Interesting week.  As we approach Monday, the day that is over 55 days since the DOW last made a new high, it is worth repeating the question I have asked every week since: is the top behind us?  The theory is that the market never crashes from the top.  It eases downward, then collapses.

Nasdaq-April-24-2015

While the DOW and S&P 500 are not at all time highs, the Nasdaq is, and that’s remarkable, because the previous high was at the tail end of the dot-com bubble bursting in the year 2000.  15 years later and we have finally recovered.  Or, stated another way, if you had bought the Nasdaq at the top, you have had 15 wasted years to get back to even.

That’s the problem with market crashes.  It takes a long time to recover, and that’s why I’m keeping a close eye on current market action.  I would prefer not to be holding securities at the top.

A Record for the Dow

As reported by Dana Lyons, the Dow has had an interesting streak:

It has now been 30 days since the index has made either a 1-month high OR a 1-month low. This is just the 8th such streak in the last 100 years.

The DJIA actually once went 55 years (1943-1998) without one of these streaks.
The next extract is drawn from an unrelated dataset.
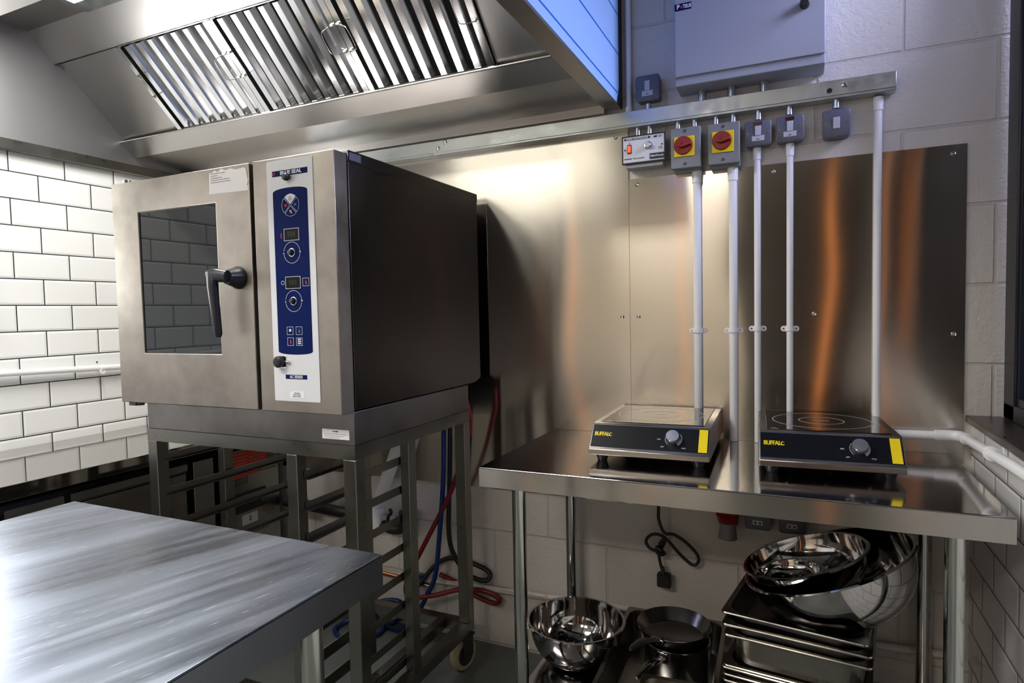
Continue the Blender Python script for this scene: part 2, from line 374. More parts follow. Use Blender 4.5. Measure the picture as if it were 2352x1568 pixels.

Here are the dates of the 8 historical streaks along with the number of days the streak would eventually reach.

  • 1/9/1919 (36 days)
  • 1/29/1931 (36)
  • 2/5/1942 (31)
  • 9/14/1943 (32)
  • 10/13/1998 (31)
  • 3/5/2008 (30)
  • 9/21/2011 (30)

As you can see, most of the streaks ended within a few days. Only two of them (none since 1931) lasted more than 32. So if this current streak lasts beyond Monday, it would truly be historic.

So what does this mean?  Probably nothing.  The range will end when the range ends, and we will either burst up, or down.

Of perhaps greater interest this week is Apple.  I own the stock (but not the new watch; I couldn’t care less).  As reported by Factset Insight:

Apple is scheduled to report earnings for the first quarter on April 27. The current mean EPS estimate for Q1 2014 is $2.15, compared to year-ago actual EPS of $1.66.

Apple is currently expected to be the largest positive contributor to year-over-earnings growth for the Information Technology sector for Q1 2015 and the second largest positive contributor (after Bank of America) to year-over-year earnings for the entire S&P 500. The blended (combines actual results for companies that have reported and estimated results for companies yet to report) for the Information Technology sector is 0.7%. Excluding Apple, the blended earnings growth rate for the sector would fall to -5.1%. The blended earnings decline for the entire S&P 500 is -2.8%. Excluding Apple, the blended earnings decline for the S&P 500 would increase to -3.9%.

Interesting.  For the sector, earnings growth will be around 0.7%, but if you take Apple out we’re negative by 5.1%.  The entire S&P 500 is negative regardless of whether or not Apple is in or out.

So how can the market push ahead to new highs when earnings are declining?

Could a big earnings “miss” by Apple on Monday be the start of the crash?

If Apple beats estimates, does the stock market power to new highs?